Quelle va être la réponse de l'organisation ? Comme à l'accoutumée, elle va passer à coté d'une prise en charge efficace en développant un arsenal de dispositifs tous plus inefficaces et inappropriés les uns que les autres. Dans le tiercé gagnant on trouve en premier lieu :
- la cellule de soutien psychologique. Ce dispositif employé après des accidents graves , des catastrophes vise à palier les décompensations éventuelles débouchant le cas échéant sur des pathologies psychologiques. Dans le cas d'espèce, outre le caractère prophylactique évident, on peut imaginer qu'à cette occasion on va "relancer la machine du travail" et peut être permettre d'oublier le drame qui pourrait freiner l’énergie.
- le numéro vert. Comme le centre d'appel d'un SAV, les intéressés peuvent demander une aide individuelle en direction d'un professionnel de l'écoute censé les "regonfler"; On a déjà eu l'occasion de dénoncer l'absence de déontologie de ces professionnels et l'illusion dont ils se bercent de pouvoir amener les salariés à supporter ce que précisément certains d'entre eux n'ont pas réussi à endurer. Ce traitement de la souffrance vise sans le nommer , un renforcement des défenses et le retour à une adaptation sans cesse plus performante.
- les formations à la reconnaissance du mal être et du stress pour les managers. Comment reconnaître le malaise, comment le prendre en charge, quels sont les signaux précurseurs de la décompensation, etc. ? Les dispositifs de formation qui permettent de repérer les dysfonctionnements individuels font florès et se veulent tous plus efficaces les uns que les autres. Il y a certes des procédures qui permettent de repérer les individus fragilisés mais comme la mesure du stress n'a pas encore été inventée il suffirait de s'en tenir à une simple observation pour peu que celle ci ne s'adosse pas à une évaluation de la performance.

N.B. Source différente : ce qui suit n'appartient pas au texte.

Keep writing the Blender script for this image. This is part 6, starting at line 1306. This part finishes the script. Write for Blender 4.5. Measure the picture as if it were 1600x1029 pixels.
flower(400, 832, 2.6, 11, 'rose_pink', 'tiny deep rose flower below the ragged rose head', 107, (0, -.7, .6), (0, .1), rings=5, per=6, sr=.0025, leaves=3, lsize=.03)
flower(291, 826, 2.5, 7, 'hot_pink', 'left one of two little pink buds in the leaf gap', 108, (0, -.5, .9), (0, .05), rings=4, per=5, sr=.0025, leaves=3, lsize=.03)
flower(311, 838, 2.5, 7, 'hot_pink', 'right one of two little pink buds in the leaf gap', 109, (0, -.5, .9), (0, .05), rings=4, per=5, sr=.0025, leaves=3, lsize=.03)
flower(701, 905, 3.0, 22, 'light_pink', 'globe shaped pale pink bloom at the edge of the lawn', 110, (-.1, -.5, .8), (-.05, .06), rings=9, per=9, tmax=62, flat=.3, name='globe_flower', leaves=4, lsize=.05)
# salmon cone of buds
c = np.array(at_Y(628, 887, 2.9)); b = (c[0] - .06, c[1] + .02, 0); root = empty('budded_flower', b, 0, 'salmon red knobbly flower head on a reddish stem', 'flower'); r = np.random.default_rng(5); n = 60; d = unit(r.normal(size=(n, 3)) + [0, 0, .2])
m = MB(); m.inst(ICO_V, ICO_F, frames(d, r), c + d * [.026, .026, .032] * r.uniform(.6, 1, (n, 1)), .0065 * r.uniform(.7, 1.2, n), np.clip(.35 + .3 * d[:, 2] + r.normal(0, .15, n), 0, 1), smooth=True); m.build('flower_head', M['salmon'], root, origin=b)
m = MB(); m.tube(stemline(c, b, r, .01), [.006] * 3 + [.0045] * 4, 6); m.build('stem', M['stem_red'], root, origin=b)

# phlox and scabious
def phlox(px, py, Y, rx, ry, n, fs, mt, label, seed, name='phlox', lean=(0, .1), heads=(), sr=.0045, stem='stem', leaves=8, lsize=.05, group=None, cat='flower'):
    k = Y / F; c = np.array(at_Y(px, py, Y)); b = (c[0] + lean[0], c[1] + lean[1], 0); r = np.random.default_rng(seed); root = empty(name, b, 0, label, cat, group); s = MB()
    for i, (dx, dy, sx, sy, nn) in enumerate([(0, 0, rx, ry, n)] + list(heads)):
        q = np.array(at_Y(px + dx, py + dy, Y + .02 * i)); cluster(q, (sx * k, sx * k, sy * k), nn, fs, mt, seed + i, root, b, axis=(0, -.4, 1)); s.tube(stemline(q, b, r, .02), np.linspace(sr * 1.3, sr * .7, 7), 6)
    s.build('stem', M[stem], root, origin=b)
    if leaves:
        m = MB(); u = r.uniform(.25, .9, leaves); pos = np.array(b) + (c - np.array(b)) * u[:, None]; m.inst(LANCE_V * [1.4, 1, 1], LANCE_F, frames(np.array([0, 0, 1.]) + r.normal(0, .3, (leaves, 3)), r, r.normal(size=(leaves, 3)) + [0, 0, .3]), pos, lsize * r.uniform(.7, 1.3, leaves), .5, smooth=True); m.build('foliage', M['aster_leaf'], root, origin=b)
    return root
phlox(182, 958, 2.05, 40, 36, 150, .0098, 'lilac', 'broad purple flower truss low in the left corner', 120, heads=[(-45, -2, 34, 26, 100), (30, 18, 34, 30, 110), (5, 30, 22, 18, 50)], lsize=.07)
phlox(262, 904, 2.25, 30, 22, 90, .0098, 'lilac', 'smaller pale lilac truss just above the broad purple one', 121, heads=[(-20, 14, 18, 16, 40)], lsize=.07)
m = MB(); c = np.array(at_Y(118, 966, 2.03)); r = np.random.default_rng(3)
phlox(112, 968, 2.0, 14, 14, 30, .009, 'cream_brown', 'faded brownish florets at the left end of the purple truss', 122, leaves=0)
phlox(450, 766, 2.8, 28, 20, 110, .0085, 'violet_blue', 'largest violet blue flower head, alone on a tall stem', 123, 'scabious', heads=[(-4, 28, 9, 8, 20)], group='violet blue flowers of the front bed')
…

Ces trois propositions mériteraient d'être commentées d'avantage mais pour être simple disons qu'elles ne sont absolument pas de nature à modifier quoique ce soit aux motifs qui causent le désagrément puis la souffrance. Bien pire, ces propositions sont très exactement ce que les systémiciens appellent les changements de premier ordre qui ne changent rien au détriment d'un changement de deuxième ordre qui vise une modification en profondeur de logique et des règles d'un système considéré ( cf Watzlawick Une logique de la communication") On ne précisera jamais assez ce n'est pas le travail qui est en cause mais ses conditions d'exercice sous la houlette de rapports interpersonnels autoritaires dans un contexte généralisé d'exigences sans cesse renforcées.